King and budget officials said that declining enrollment, which has resulted in less revenue for the district as state funding is tied to enrollment, and increases to fixed costs like pensions and retiree healthcare benefits have created a structural budget deficit. Enrollment has declined since around 2004 when nearly 750,000 students attended schools in the district as charter schools have grown, birth rates have declined, and families have left LA for other districts. District officials project enrollment will decline by about 10,60 students next year and by another 23,000 students by 2019-20.

“I have confidence, but I still abstain,” McKenna said during roll call.

Although they supported the budget, Zimmer and Ref Rodriguez said they had concerns about plans for fiscal stabilization proposed for the 2019-20 school year, when the district will face a projected $422 million budget deficit. The possibilities include increasing class sizes and closing smaller schools.

But Zimmer and other board members said they were placing their trust in the superintendent.
King reminded board members that the budget puts investments in some of the priorities that the district has committed to, including restorative justice, transitional kindergarten, and arts for all students.

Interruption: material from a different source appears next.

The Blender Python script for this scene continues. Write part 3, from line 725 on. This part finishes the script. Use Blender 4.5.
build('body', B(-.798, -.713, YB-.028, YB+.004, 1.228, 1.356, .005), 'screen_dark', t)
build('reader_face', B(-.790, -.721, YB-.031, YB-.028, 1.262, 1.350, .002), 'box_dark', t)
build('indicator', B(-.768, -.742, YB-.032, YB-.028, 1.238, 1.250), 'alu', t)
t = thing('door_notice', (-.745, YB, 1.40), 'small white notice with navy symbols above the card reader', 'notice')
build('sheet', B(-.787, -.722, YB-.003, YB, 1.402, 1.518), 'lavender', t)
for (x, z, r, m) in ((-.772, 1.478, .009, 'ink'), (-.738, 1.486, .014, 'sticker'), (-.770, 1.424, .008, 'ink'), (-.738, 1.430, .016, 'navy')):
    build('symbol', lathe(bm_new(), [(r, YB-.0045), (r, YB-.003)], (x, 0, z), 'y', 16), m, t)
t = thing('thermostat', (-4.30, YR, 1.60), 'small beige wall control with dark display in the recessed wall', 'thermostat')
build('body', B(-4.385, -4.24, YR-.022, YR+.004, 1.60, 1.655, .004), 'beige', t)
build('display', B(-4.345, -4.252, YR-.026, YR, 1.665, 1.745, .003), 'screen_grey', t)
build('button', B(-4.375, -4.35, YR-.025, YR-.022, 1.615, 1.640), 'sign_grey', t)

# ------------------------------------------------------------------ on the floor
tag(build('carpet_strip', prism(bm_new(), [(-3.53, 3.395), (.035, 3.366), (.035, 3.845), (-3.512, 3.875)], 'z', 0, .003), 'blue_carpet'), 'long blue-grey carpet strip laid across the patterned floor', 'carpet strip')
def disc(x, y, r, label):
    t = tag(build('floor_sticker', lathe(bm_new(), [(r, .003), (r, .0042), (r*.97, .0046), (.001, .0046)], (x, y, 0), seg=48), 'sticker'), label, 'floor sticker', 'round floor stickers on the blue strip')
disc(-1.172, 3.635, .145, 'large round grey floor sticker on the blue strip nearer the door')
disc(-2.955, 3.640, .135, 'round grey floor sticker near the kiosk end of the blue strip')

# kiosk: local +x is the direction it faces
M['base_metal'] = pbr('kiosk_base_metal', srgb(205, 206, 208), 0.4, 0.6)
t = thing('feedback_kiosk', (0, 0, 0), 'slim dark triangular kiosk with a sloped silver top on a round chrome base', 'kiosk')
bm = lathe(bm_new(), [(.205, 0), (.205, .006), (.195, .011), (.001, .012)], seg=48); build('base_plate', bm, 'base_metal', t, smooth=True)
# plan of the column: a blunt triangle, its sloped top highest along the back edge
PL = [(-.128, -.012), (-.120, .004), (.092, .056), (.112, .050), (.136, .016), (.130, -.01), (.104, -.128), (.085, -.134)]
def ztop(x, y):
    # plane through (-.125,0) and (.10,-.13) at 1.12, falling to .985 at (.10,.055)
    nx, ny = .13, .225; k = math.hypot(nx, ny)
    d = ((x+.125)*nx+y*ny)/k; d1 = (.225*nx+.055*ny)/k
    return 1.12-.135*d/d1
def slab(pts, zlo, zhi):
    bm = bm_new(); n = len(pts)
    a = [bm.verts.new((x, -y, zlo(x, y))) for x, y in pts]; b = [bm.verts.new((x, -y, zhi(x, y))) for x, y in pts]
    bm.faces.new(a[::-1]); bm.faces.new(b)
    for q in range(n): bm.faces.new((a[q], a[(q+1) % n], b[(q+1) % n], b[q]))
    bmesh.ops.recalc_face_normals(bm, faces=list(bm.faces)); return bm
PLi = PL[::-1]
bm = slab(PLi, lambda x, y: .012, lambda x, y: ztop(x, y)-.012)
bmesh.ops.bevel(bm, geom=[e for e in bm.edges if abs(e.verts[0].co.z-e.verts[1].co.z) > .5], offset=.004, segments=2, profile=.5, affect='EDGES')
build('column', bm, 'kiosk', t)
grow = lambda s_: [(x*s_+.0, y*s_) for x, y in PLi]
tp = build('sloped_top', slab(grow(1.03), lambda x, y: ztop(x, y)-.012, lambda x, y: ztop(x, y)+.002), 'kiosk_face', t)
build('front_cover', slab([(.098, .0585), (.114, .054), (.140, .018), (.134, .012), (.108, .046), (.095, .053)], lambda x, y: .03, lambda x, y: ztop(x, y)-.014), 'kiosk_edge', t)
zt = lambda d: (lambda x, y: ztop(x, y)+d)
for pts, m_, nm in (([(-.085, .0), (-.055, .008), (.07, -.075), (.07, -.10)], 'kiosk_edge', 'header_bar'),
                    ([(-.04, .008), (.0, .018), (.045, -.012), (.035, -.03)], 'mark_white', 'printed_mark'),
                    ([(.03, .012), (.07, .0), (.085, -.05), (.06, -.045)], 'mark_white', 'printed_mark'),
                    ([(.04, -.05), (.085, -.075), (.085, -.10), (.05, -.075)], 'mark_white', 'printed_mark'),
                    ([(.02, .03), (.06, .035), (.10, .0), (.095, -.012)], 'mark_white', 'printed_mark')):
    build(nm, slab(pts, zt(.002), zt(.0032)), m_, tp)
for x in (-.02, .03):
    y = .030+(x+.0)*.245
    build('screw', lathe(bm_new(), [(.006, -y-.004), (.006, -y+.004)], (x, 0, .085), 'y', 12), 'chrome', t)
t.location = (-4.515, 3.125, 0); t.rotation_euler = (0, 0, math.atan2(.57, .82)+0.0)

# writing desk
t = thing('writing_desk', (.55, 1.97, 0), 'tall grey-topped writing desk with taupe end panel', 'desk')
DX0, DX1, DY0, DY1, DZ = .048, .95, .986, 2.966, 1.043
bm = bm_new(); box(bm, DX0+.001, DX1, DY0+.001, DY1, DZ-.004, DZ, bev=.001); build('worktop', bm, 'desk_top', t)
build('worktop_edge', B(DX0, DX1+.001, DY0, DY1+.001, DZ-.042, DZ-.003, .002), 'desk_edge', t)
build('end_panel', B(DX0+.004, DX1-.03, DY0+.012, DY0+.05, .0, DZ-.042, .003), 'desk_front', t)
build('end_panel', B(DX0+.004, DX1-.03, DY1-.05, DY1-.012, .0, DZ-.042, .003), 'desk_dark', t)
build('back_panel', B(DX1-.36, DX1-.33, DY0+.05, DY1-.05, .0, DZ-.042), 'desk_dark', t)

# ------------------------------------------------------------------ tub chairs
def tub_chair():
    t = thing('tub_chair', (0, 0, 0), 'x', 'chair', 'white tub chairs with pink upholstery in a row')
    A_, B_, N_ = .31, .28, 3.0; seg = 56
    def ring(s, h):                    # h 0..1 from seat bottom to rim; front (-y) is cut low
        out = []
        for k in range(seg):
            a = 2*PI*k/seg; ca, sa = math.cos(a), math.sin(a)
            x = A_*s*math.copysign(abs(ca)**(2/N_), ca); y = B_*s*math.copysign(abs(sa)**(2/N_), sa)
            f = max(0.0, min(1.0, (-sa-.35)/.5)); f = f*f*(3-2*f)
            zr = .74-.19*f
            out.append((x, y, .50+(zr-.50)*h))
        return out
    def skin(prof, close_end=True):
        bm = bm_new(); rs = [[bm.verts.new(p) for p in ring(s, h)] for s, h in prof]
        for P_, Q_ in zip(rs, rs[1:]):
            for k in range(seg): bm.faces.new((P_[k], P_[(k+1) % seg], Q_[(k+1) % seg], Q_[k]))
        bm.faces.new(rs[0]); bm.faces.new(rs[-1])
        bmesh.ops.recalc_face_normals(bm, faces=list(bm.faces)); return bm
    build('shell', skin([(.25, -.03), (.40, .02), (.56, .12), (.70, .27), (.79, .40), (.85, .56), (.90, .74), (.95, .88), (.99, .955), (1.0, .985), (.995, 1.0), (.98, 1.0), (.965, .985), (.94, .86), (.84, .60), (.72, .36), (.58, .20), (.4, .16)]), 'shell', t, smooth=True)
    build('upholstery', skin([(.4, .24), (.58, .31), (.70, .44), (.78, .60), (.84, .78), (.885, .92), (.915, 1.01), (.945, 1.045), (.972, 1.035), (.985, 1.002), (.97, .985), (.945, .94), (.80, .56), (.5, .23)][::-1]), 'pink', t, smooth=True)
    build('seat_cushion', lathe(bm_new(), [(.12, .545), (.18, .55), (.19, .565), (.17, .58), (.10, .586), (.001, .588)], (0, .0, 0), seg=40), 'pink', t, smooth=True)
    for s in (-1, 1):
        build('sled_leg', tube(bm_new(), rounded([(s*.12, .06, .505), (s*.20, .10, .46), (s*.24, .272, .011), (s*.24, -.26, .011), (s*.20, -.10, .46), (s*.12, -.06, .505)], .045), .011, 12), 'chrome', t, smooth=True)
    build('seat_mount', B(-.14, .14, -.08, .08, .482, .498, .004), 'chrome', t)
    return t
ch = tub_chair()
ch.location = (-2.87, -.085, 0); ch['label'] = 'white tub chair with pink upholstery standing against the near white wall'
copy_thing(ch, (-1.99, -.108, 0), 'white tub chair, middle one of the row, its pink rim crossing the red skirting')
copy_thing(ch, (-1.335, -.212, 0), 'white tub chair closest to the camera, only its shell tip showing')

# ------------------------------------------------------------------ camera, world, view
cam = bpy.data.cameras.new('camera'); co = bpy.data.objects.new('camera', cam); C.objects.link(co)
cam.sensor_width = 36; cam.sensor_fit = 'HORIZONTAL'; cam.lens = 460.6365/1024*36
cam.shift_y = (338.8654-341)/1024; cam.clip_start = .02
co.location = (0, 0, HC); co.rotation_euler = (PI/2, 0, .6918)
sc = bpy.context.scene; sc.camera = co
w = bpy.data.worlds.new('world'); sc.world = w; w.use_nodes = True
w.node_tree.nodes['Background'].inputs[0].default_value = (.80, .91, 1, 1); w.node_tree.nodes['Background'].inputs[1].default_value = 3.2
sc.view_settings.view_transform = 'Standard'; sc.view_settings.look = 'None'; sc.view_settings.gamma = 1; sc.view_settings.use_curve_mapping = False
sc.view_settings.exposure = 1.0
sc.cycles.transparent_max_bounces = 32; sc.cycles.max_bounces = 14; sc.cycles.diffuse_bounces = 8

“Yes, we have challenges that have been kind of lobbed into our backyard that some of which all of you have described, but this budget does prioritize the school site. It does. So if you look at the different pieces of what we had to do and I shared with you a little over a year ago that we were going to do everything we could to keep cuts and disruption away from school sites which is what this budget does do,” King said.

The budget includes 180 reassignments mostly of central office administrative positions who will return to the classrooms or schools and 114 layoffs, 30 of which are library aide positions.

Some members of the public, including former board members David Tokofsky and Jackie Goldberg, encouraged the board to lobby Sacramento for more state funding for education.